Having won just about every accolade imaginable for his signature dark turn in Breaking Bad, Bryan Cranston reveled in the opportunity to get back to his comedic roots: as studio owner Griffin Mill he combines the bygone swinger ethos and gravitas-bluster of a classic studio head Robert Evans with, when wacked out on mushrooms, the rubber-limbed physical comedy of one of his favorite screen icons, one who’s also a pal.

“I’m a friend of Dick Van Dyke,” Cranston told Gold Derby. “And I took so much from him as far as his physicality and his ability to be so loose in his body. I salute him and I just marveled at him over the decades that I watched him, and I would practice and I would see how you can allow your body to bend and flop in certain areas and yet not collapse. I mean, you have to be surprisingly supportive of the floppiness!”

What Cranston didn’t know at first was that his character’s name had ties to another icon, in this case the studio exec at the center of a revered anti-Hollywood film by Robert Altman. “I told Seth, ‘Why do I know this? Griffin Mill? Where’d you get Griffin Mill from?’” he revealed. “He goes ‘From The Player.’ I went, ‘Oh my God, yes!’ That’s what it was: It was Tim Robbins’ character in The Player, and I had forgotten all about it and it makes me want to go back and see The Player. I haven’t seen it in ages.”

The Studio has certainly won over the industry audience, and Cranston says its appeal is tied in to the kind of alternately hair-raising and hilarious professional war stories he and his close group of character actor colleagues regularly swap in their off-hours.

“We tell stories over dinner all the time, and we’ve all been there,” he said. “Some of the worst experiences I’ve had are in this business, and yet some of the best experiences I’ve had — and I think that’s true with any business. There are times when things collapse around you, and you have to be resilient and step forward and carry on.”

“That’s all there is, really, are war stories,” said Polley, who’s found herself commiserating with fellow filmmakers. “I had a real shift at some point where I realized, ‘Oh, this whole job is actually just solving problems.’ So you actually have to stop seeing the problems as problems and stop being so overwhelmed by difficulty. That’s the job.”

“Lately, I’ve had more of a group of filmmakers around me where we share stories, and I think hearing that on a sort of regular basis is much more helpful. It can be a very lonely job, I think is much of having community with other filmmakers is great, because you do hear those war stories and you realize they’re the norm. There’s really nothing but war stories when you’re making a film and hopefully you’re enjoying it.”

“The hardest job I had, which I won’t mention by name, actually motivated me to start directing for the first time,” said Franco of his own tours of duty. “I took a step back and realized it doesn’t need to be like that. We can still work hard and do good work, but also have fun. And so on the movies that I’ve directed, I’ve really prioritized trying to create just a really fun, safe environment where it feels like those kind of sleepaway camps and we all become a family.”

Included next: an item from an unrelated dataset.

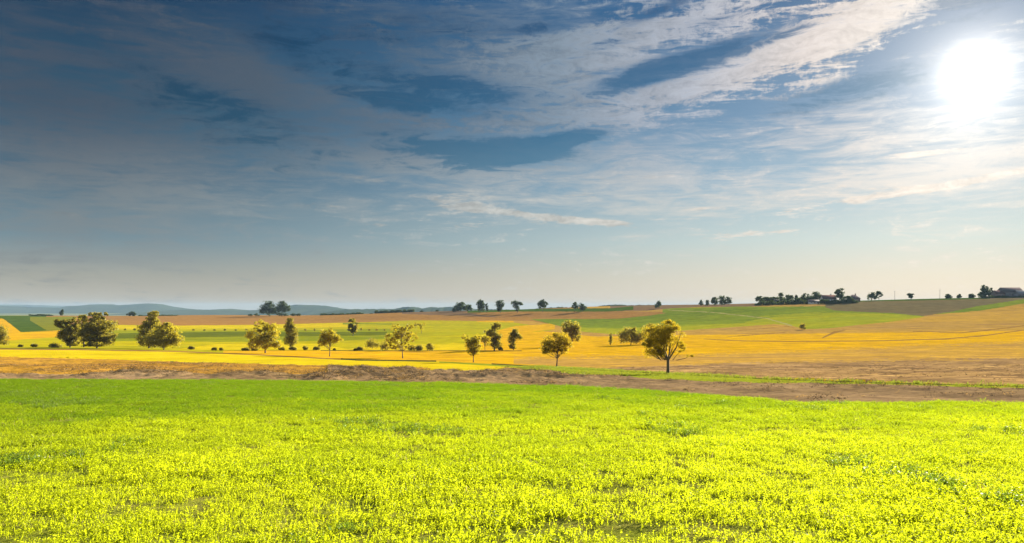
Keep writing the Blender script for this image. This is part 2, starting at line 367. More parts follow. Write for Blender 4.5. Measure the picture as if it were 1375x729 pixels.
def leaf_mat(name, c1, c2, trans=(0.1, 0.12, 0.01), tf=0.45, gloss=0.04, scale=1.0, patch=None, pc=None):
    m_, t = newmat(name)
    geo = t.n('ShaderNodeNewGeometry'); oi = t.n('ShaderNodeObjectInfo')
    nn = t.noise(geo.outputs['Position'], scale, 3, 0.6)
    rnd = geo.outputs['Random Per Island']
    f = t.m('ADD', t.m('MULTIPLY', rnd, 0.6), t.m('MULTIPLY', nn, 0.5), clamp=True)
    col = t.mix(f, c1, c2)
    tr = t.mix(f, tuple(x * 0.75 for x in trans), tuple(min(1, x * 1.25) for x in trans))
    if patch:
        pn = patch(t, geo.outputs['Position'])
        col = t.mix(pn, col, pc[0]); tr = t.mix(pn, tr, pc[1])
    d = t.n('ShaderNodeBsdfDiffuse'); t.L.new(col, d.inputs[0])
    tl = t.n('ShaderNodeBsdfTranslucent'); t.L.new(tr, tl.inputs[0])
    ms = t.n('ShaderNodeMixShader'); ms.inputs[0].default_value = tf; t.L.new(d.outputs[0], ms.inputs[1]); t.L.new(tl.outputs[0], ms.inputs[2])
    gl = t.n('ShaderNodeBsdfGlossy'); gl.inputs['Roughness'].default_value = 0.45; gl.inputs[0].default_value = (0.8, 0.85, 0.7, 1)
    m2 = t.n('ShaderNodeMixShader'); m2.inputs[0].default_value = gloss; t.L.new(ms.outputs[0], m2.inputs[1]); t.L.new(gl.outputs[0], m2.inputs[2])
    finish(t, m2.outputs[0]); return m_
def plain(name, c, rough=0.8, scale=2.0, var=0.3, bump=0.1, metal=0):
    m_, t = newmat(name); tcn = t.n('ShaderNodeTexCoord'); nn = t.noise(tcn.outputs['Object'], scale, 5, 0.65)
    f = t.m('MULTIPLY_ADD', nn, var * 2, 1 - var); col = t.mix(1.0, c, t.comb(f, f, f), 'MULTIPLY')
    bs = t.n('ShaderNodeBsdfPrincipled'); t.L.new(col, bs.inputs['Base Color']); bs.inputs['Roughness'].default_value = rough; bs.inputs['Metallic'].default_value = metal
    bp = t.n('ShaderNodeBump'); bp.inputs['Strength'].default_value = bump; t.L.new(nn, bp.inputs['Height']); t.L.new(bp.outputs[0], bs.inputs['Normal'])
    finish(t, bs.outputs[0]); return m_

FM = {
 'soil': field_mat('crop_soil', [(.22,.23,.03), (.18,.21,.02), (.28,.24,.06)], 0.3, 6, dark=(.5,.5), bump=0.6, bscale=9),
 'dirt': field_mat('ploughed_dirt', [(.26,.17,.09), (.31,.20,.10), (.20,.125,.07)], 0.06, 2.4, (.8, 1.4, 1), 0, (.5,.6), ((.38,.25,.11), .55, .8, .8), bump=0.9, bscale=2.5, mottle=0.9),
 'straw': field_mat('straw_stubble', [(.46,.24,.03), (.40,.20,.035), (.54,.31,.025)], 0.05, 1.6, (0.7, 1.3, 1), 0, (.5,.4), ((.20,.10,.04), .55, .35, .85), bump=0.6, bscale=2.0, mottle=0.6),
 'yellow': field_mat('yellow_crop', [(.56,.40,.012), (.52,.40,.012), (.60,.42,.012)], 0.03, 1.0, (0.6, 1.2, 1), 0, (.5,.12), None, bump=0.15),
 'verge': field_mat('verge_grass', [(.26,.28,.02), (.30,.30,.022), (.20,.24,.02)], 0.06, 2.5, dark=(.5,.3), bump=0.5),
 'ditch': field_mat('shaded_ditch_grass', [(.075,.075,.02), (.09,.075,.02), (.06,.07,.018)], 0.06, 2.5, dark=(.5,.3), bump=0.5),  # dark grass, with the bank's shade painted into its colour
 'orange': field_mat('ripe_grain', [(.62,.34,.010), (.66,.37,.010), (.56,.30,.012)], 0.012, 0.8, (0.5, 1.4, 1), 4, (.5,.25), ((.44,.22,.03), .56, .10, .7), bump=0.3, rows_=(9, .12, .2)),
 'gold': field_mat('golden_stubble', [(.58,.33,.035), (.50,.29,.06), (.44,.25,.065)], 0.012, 0.9, (0.35, 1.5, 1), 3, (.5,.45), ((.36,.20,.06), .52, .14, .85), bump=0.5, rows_=(4.5, .12, .3)),
 'brownstub': field_mat('brown_stubble', [(.40,.24,.10), (.48,.29,.10), (.34,.20,.09)], 0.03, 1.3, (0.4, 1.5, 1), 3, (.5,.5), ((.17,.10,.055), .52, .25, .8), bump=0.8, bscale=1.6, mottle=0.6, rows_=(3.0, .1, .3)),
 'pale': field_mat('pale_stubble', [(.46,.26,.045), (.40,.23,.06), (.52,.30,.04)], 0.008, 0.5, (0.4, 1.4, 1), -4, (.5,.2), ((.28,.16,.07), .56, .05, .6), bump=0.2, rows_=(14, .25, .16)),
 'meadow': field_mat('yellow_meadow', [(.42,.34,.010), (.34,.31,.012), (.48,.37,.010)], 0.010, 0.5, (0.5, 1.5, 1), -6, (.5,.2), ((.22,.22,.015), .57, .035, .6), bump=0.25, rows_=(16, -.3, .14)),
 'green': field_mat('green_pasture', [(.19,.23,.022), (.14,.19,.022), (.26,.27,.020)], 0.008, 0.5, (0.4, 1.5, 1), 8, (.5,.22), ((.10,.14,.02), .62, .03, .5), bump=0.25),
 'lime': field_mat('lime_pasture', [(.32,.30,.016), (.26,.28,.020), (.36,.32,.016)], 0.010, 0.5, (0.5, 1.5, 1), 8, (.5,.15), None, bump=0.2),
 'darkgreen': field_mat('root_crop', [(.065,.105,.012), (.055,.09,.012), (.09,.13,.014)], 0.015, 0.6, dark=(.5,.25), bump=0.3),
 'band': field_mat('yellow_green_band', [(.25,.25,.012), (.20,.22,.014), (.30,.28,.012)], 0.012, 0.6, (0.4, 1.5, 1), -5, dark=(.5,.25), spots=((.14,.15,.015), .58, .04, .6), bump=0.2),
 'bandd': field_mat('deep_green_band', [(.12,.135,.012), (.10,.12,.014), (.16,.16,.012)], 0.015, 0.6, (0.4, 1.5, 1), 0, dark=(.5,.35), bump=0.3),
 'olive': field_mat('olive_field', [(.20,.19,.015), (.17,.18,.018), (.23,.20,.015)], 0.012, 0.6, dark=(.5,.2), bump=0.2),
 'ridge': field_mat('ridge_stubble', [(.34,.17,.045), (.30,.15,.045), (.38,.20,.045)], 0.006, 0.4, (0.3, 1.6, 1), 2, (.5,.15), ((.24,.12,.05), .60, .03, .5), bump=0.2),
 'brown': field_mat('brown_fallow', [(.21,.125,.062), (.18,.11,.06), (.24,.14,.06)], 0.008, 0.4, (0.4, 1.5, 1), 5, (.5,.2), None, bump=0.25),
 'plough': field_mat('ploughed_earth', [(.17,.13,.06), (.20,.14,.06), (.15,.12,.055)], 0.010, 0.6, (0.4, 1.5, 1), 12, (.5,.25), None, bump=0.5),
 'track': field_mat('field_track', [(.30,.165,.04), (.26,.14,.035), (.34,.19,.045)], 0.05, 1.5, dark=(.5,.3), bump=0.3),
 'path': field_mat('pale_path', [(.36,.30,.10), (.33,.28,.09), (.38,.32,.10)], 0.05, 1.5, dark=(.5,.2), bump=0.1),
 'valley': field_mat('valley_fields', [(.16,.19,.06), (.24,.20,.07), (.10,.14,.05)], 0.002, 0.05, dark=(.5,.2), bump=0.1),
}
# name of each kind of field in the scene
FN = {'soil': 'crop_field_soil', 'dirt': 'dirt_strip', 'straw': 'straw_field', 'yellow': 'yellow_field', 'verge': 'grass_verge', 'ditch': 'ditch', 'orange': 'grain_field',
      'gold': 'golden_field', 'brownstub': 'stubble_field', 'pale': 'pale_stubble_field', 'meadow': 'meadow', 'green': 'pasture', 'lime': 'lime_pasture', 'darkgreen': 'root_crop_field',
      'olive': 'olive_field', 'ridge': 'ridge_field', 'brown': 'fallow_field', 'plough': 'ploughed_field', 'track': 'field_track', 'path': 'path', 'valley': 'terrain', 'band': 'hay_meadow', 'bandd': 'clover_field'}
K = list(FM)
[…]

“The genius of The Studio is because they fully understand a high-wire act that is working in this business in a high-profile way,” said Howard. “And they’re able to bring comedy out of that fear, that neurosis, that anxiety and those hurt feelings and all those pressures. That’s why I think Hollywood just loves this show because it’s so truthful and it’s cathartic for us, because when we talk about it ain’t funny, but they’re presenting it in a way we can laugh at it.”

And even a Hollywood’s nice guy can forgive the occasional meltdown. “This business does heighten emotional reactions at certain times,” Howard offered. “I’ve seen some people who are just great – when I say great, I mean they’re conscientious, they’re thoughtful, they’re gracious people. And yet at a certain moment they just crack. They’re exhausted, they’re frightened, they’re deeply frustrated, whatever it might be. And it happens. And I’ve felt it. I’ve had moments where I was angry.

“But,” he laughed, “I’ve never thrown my hat at anybody, let me put it that way.”